Das Finanzministerium, auf das die FDP ein Auge geworfen hat, hat Herr Schäuble schon geräumt …
Kubicki: Ich kenne und schätze Wolfgang Schäuble. Er hat gute Arbeit geleistet und ist nun der, der mit kühler Sachlichkeit die Würde des Parlaments wahren wird. Aber das ist keine Vorprägung für Koalitionsverhandlungen. Da werden wir uns erst auf die Inhalte verständigen, bevor wir über Ressorts, Zuschnitte oder Personen reden. Die FDP wird jedenfalls nicht danach entscheiden, wer was werden möchte, sondern danach, wie wir liberale Politik durchsetzen.
Die „Rheinische Post“ will erfahren haben, dass FDP und Grüne die Posten schon verteilt haben sollen ...
Kubicki: Das sind Fake News. Es gab keine Gespräche. Ich rede bisher nur mit Robert Habeck – und dies nur über unsere Zusammenarbeit in Kiel.
Schließen Sie aus, dass Sie in eine Regierung eintreten? Sie waren nie Minister, auch um Ihren Beruf als Anwalt weiter auszuüben.
Kubicki: Ich bin mittlerweile 65 Jahre alt, ein Ministeramt entspricht nicht meiner Lebensplanung. Ich halte es auch nicht für erstrebenswert, Minister zu sein. Aber wir werden auch über diese Frage in den Spitzengremien entscheiden.
Die SPD kann sich eine Große Koalition ohne Merkel nun doch offenbar vorstellen …
Kubicki: Die Sozialdemokraten sind völlig orientierungslos geworden. Das grenzt an Realitätsverlust – so wie die Idee einer Minderheitsregierung. Das kann man in kleineren Ländern vielleicht machen, aber nicht in der viertstärksten Wirtschaftsnation der Welt. Ich finde ungeheuerlich, wie die SPD derzeit nur auf ihre eigenen Befindlichkeiten schaut und sich beleidigt in die Opposition zurückzieht. Wir könnten ja mit dem gleichen Argument sagen, wir gehen in die Opposition. Aber wenn das alle machen, bekommen wir ein Demokratieproblem.
Zwingen die Jamaika-Verhandlungen die Partner in Kiel auf Kurs?
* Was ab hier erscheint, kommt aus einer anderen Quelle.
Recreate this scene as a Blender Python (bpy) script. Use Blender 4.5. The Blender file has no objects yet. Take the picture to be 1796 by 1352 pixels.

Kubicki: Wir haben ein gemeinsames Programm, das arbeiten wir gut und gemeinsam ab. Bei der Bundestagswahl lagen in Schleswig-Holstein alle drei Partner deutlich über dem Bundesschnitt. Eine überwältigende Mehrheit der Unternehmer ist zufrieden, der Bauerntag hat Herrn Günther und Herrn Habeck gefeiert. Es funktioniert nicht nur, es läuft sogar deutlich besser, als wir erwartet hatten.